I try to portray the landscape as I observe it within the moment that I am first discovering the subtleness of the area. We choose our experiences in life, and I am only trying to portray those experiences I have chosen, with an audience. I choose a part of the landscape that I have experienced and try to express what I felt was most influential about that particular scene. My personal experience alters these landscapes and therefore changes the way in which observers can view them. Observers of these photographs are looking at the scenes through my eyes and experiences, as well as pulling their own experiences from these photographs.

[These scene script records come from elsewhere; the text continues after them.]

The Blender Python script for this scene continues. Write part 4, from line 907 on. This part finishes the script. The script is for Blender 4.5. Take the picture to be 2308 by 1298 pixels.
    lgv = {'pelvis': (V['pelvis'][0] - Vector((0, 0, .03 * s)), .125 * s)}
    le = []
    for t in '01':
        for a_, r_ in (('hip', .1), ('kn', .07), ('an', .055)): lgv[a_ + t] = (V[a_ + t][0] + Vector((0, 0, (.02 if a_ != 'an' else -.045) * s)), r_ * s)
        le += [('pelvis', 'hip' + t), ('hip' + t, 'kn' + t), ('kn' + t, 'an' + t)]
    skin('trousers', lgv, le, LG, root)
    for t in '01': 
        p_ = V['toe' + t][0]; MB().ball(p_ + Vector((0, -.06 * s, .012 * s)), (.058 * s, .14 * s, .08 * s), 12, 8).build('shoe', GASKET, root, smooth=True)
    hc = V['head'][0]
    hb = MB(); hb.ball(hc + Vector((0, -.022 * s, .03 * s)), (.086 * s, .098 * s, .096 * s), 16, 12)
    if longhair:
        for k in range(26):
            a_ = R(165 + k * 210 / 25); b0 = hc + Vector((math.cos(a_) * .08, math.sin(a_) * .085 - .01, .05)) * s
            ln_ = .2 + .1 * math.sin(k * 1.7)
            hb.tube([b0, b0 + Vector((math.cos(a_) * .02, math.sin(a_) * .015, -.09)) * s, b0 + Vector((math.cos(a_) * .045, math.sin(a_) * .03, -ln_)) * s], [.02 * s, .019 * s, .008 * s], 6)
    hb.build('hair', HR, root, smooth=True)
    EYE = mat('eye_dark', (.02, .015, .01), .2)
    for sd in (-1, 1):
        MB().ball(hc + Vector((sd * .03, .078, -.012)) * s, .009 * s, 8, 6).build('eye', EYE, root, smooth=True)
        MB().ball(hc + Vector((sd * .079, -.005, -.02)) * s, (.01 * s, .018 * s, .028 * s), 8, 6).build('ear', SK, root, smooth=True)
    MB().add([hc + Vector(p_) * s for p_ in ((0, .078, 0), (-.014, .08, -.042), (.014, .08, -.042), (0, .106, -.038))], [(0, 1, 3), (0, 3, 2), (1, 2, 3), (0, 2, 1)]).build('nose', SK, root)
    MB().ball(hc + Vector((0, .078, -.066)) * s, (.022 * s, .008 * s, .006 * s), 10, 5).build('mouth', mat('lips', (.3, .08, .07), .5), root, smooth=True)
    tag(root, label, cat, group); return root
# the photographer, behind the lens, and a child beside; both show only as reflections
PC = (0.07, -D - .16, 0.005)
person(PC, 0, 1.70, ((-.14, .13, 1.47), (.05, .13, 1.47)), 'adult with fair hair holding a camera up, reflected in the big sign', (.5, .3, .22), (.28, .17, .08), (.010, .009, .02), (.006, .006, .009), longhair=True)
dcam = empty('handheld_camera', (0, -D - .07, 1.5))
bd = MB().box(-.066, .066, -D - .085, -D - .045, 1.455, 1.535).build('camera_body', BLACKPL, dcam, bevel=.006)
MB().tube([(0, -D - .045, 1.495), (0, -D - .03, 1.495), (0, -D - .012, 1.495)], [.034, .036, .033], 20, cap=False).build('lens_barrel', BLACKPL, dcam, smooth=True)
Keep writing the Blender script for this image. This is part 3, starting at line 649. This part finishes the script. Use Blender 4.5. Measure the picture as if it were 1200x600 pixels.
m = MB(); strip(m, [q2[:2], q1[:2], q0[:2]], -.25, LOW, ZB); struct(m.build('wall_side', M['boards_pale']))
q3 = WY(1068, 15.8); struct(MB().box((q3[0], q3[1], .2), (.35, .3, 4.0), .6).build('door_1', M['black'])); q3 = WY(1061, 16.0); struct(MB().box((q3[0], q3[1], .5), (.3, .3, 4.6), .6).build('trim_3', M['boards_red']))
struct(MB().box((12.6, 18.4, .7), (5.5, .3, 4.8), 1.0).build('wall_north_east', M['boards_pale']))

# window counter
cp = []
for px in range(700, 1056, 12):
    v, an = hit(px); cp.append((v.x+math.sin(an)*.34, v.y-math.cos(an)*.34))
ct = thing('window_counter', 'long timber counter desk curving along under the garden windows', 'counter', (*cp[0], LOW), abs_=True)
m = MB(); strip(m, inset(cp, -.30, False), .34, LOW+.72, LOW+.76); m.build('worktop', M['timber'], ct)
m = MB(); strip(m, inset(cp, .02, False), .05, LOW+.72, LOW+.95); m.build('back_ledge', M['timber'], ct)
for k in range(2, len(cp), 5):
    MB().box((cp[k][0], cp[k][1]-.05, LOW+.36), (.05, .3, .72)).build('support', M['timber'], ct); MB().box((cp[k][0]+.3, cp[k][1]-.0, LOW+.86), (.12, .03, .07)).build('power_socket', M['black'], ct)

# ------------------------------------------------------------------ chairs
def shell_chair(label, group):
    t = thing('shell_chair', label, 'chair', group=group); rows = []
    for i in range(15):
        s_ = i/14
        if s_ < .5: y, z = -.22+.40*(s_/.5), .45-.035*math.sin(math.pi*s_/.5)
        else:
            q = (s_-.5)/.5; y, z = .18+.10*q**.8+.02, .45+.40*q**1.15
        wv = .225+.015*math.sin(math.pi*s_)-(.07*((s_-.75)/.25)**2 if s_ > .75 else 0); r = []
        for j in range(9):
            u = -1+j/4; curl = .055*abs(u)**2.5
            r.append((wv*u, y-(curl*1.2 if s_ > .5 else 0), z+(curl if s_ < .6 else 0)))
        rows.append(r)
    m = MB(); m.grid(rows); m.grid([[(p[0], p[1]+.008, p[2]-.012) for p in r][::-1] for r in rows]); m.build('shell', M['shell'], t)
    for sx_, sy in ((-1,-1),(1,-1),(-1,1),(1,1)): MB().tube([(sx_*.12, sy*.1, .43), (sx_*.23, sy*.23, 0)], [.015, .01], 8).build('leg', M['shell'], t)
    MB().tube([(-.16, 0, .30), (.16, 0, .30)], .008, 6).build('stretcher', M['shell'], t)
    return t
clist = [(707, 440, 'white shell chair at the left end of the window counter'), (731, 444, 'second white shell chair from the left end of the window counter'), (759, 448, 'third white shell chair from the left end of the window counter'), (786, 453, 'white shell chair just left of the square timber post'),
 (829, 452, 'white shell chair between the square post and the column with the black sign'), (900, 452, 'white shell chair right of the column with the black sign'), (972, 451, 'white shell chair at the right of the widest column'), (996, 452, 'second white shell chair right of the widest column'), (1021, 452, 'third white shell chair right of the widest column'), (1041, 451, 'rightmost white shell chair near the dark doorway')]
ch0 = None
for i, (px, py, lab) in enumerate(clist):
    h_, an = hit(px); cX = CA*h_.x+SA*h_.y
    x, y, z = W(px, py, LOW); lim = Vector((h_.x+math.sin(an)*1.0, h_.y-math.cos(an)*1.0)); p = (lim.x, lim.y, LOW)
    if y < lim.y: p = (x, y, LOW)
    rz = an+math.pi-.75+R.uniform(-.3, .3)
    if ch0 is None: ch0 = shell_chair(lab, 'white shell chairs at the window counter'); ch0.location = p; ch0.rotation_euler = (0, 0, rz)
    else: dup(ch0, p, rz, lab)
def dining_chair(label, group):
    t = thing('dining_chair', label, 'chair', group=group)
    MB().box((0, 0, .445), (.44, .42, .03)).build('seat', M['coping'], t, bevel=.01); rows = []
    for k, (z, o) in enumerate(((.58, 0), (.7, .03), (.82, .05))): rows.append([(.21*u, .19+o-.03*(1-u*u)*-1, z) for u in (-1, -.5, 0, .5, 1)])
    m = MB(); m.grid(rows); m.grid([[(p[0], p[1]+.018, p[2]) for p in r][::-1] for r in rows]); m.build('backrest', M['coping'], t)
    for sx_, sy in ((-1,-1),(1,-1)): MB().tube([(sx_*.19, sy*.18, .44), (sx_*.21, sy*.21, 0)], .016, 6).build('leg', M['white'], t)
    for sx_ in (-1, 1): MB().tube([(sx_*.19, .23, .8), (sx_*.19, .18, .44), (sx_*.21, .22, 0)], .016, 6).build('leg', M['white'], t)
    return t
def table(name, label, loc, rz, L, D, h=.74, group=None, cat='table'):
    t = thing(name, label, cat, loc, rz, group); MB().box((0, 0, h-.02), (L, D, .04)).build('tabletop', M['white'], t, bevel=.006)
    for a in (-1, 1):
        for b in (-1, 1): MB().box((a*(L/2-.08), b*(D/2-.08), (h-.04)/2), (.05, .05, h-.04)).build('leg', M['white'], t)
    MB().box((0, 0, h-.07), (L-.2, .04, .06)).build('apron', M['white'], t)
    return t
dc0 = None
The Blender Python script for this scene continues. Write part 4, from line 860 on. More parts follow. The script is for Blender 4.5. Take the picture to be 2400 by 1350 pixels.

I often observe a scene and look for a composition that fits within my personal vision of stretched lines, forms, compositions, as well as spectral sensitivity. Many of the scenes have been altered by what I have chosen to capture within the frame and what I have decided to eliminate. The scenes have also been warped or distorted by my constant use of wide-angle lenses. This sense of capturing a limited yet distorted part of the landscape is what entices me to keep observing and capturing moments and scenes throughout my life.

     The use of the panorama helps to push the boundary of observing a scene even further than with my traditional photographic work. Many of these scenes cannot be observed by the naked eye because they extend beyond our peripheral vision. A few of the scenes are actually a full 360˚ and therefore cannot be viewed within a single moment, just as the photographs themselves are made up of multiple photographs stitched together. These photographs are a visual play because one would expect to return to these same locations and observe the same landscape. In a sense, this makes these altered landscapes appear to be typical panoramas, however these photographs are anything but factual.